Tetapi memindahkan aspek2 sosial kemasyarakatan yang sudah tumbuh dan terjalin
sekian puluh tahun.
Kenapa sih harus mindahin warga kampung pulo dari bantaran sungai ke
rusun jatinegara?
Satu hal yang pasti kawasan tersebut
merupakan kawasan yang sebenarnya tidak boleh digunakan untuk permukiman. Kawasan
bantaran sungai merupakan kawasan yang tidak boleh dijadikan permukiman. Setiap
hujan, kawasan tersebut selalu terkena dampak banjir. Sehingga permukiman warga
yang sudah terlanjur disitu, perlu dipindahkan supaya masyarakat bisa hidup
lebih baik.
Apa sih yang salah sama relokasi kemaren?
Kurangnya Komunikasi antar
pemerintah dan warga! Kenapa? Komunikasi itu penting dalam melakukan intervensi
dan melakukan persuasif pada warga supaya mau pindah. Memang butuh waktu yang
lama untuk mencapai tujuan dengan cara komunikasi dengan warga. Tetapi cara ini
adalah cara paling baik dalam kaitannya memindahkan warga. Warga mengaku tidak
ada komunikasi, ada juga yang mengaku komunikasi belum tuntas yang dilakukan
pemerintah dengan warga. Pemerintah dinilai tergesa-gesa. Kenapa sih? Apa
karena kurang SDM? Jakarta seperti kita ketahui, memiliki banyak SDM yang
pintar2. Banyak kampus2 negri dan swasta yang bergengsi dan memiliki mahasiswa
yang bisa bantuin melakukan pendampingan pada warga kp pulo.

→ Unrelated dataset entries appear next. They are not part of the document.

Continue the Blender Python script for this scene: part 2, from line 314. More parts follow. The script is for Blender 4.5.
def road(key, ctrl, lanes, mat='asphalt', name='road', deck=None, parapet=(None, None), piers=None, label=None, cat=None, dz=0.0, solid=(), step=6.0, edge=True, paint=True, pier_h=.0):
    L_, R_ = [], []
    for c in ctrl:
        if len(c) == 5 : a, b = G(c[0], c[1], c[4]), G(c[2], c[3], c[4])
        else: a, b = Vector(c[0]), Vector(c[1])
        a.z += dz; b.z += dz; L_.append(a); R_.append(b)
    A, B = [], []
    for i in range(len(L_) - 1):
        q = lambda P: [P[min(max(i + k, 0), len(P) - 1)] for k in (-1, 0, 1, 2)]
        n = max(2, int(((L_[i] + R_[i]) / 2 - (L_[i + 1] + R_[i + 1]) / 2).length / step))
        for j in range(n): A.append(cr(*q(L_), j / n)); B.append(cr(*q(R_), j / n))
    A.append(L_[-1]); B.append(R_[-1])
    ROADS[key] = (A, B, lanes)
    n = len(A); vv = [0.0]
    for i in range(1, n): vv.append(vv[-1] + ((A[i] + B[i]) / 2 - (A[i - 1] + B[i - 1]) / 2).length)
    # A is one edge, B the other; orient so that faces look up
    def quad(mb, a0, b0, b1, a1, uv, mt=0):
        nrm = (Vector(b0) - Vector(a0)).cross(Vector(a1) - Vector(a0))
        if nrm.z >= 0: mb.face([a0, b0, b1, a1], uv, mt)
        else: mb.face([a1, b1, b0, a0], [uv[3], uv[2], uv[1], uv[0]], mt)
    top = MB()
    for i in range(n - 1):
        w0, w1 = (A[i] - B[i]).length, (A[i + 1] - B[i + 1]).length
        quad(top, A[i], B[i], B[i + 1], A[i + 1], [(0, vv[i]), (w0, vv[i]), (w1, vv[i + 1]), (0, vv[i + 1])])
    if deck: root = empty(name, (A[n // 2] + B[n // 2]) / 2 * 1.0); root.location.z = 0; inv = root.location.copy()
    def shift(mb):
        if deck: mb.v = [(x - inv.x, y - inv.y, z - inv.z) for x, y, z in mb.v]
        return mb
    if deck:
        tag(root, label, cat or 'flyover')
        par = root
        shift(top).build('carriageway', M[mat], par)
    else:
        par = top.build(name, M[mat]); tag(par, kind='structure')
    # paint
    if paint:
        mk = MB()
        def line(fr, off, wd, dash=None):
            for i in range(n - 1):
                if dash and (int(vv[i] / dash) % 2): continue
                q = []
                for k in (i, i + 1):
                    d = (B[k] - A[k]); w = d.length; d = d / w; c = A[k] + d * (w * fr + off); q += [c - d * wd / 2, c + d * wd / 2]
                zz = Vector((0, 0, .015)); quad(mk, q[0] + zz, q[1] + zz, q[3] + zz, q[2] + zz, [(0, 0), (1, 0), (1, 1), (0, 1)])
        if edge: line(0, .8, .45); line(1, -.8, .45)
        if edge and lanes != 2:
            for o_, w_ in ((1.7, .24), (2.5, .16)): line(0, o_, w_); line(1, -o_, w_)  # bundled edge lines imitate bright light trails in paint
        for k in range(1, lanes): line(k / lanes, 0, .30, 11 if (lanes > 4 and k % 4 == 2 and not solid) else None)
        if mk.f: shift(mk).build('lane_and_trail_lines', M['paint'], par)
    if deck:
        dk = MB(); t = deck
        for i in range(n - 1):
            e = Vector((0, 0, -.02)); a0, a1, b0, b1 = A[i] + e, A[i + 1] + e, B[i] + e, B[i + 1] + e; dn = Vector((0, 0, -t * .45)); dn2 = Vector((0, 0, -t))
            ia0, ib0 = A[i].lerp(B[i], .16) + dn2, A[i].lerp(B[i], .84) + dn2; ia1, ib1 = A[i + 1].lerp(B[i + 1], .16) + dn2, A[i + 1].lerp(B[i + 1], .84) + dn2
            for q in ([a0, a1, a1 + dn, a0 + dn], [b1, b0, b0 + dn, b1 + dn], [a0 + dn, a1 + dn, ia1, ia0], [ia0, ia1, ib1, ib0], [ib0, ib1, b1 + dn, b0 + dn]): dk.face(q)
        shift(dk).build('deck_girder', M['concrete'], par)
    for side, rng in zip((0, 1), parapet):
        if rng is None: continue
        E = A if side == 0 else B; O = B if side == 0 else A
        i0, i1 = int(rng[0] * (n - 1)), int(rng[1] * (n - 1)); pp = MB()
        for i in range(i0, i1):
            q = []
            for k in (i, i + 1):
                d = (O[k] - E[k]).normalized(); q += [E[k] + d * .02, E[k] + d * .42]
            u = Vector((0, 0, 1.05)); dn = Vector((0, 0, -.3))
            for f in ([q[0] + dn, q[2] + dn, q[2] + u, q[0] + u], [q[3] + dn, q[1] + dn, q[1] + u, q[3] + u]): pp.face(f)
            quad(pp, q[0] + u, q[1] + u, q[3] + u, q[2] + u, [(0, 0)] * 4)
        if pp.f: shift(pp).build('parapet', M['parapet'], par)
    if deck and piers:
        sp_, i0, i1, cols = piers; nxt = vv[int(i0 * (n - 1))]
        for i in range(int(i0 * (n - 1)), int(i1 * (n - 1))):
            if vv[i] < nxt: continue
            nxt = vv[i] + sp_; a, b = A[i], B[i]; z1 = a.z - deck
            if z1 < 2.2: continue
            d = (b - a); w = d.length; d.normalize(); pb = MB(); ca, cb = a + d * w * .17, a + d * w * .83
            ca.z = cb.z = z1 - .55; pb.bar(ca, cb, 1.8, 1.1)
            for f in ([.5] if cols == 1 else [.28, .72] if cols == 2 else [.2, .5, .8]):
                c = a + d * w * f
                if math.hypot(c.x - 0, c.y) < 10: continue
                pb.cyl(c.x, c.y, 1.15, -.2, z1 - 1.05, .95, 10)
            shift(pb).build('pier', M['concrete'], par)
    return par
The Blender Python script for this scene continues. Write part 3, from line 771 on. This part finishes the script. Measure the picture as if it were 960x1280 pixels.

Apa sih yang salah dengan rusunawa jatinegara yang udah dibangun?
Tidak ada yang salah dengan rusun
tersebut. Hanya saja jenis perumahan dengan bentuk vertikal masih sangat sukar
diterima masyarakat indonesia yang terbiasa hidup di landed house. Warga
kampung pulo yang sudah terbiasa hidup dengan guyub, merasa ga bisa buat hidup
bersosialisasi dengan warga lain kalo mereka tinggal di rusun. Meski rusun
sudah sangat canggih dan mewah dibangun untuk mereka. Kebiasaan2 informal yang
sering mereka lakukan di kampung ga bisa mereka lakukan kembali. Warga yang
memiliki mata pencaharian informal seperti berdagang, beternak dan lain
sebagainya mengalami kesulitan jika mereka harus pindah ke rusun. Harga sewa
rusun per KK pun dirasa membebani warga kampung pulo, meskipun menurut aku
harga sewa tersebut sudah termasuk murah. Engga mau bandingin sih, Cuma standar
300ribu itu jelas berbeda antara warga yang satu dengan yang lain. Saat masih
di bantaran, 1 rumah biasanya dihuni 2-3 KK. Istilahnya buat hidup aja mesti
bareng-2 karena keterbatasan biaya, eh sekarang harus tinggal sendiri dan bayar
dengan sekian harga sewa, meskipun 3 bulan pertama katanya gratis.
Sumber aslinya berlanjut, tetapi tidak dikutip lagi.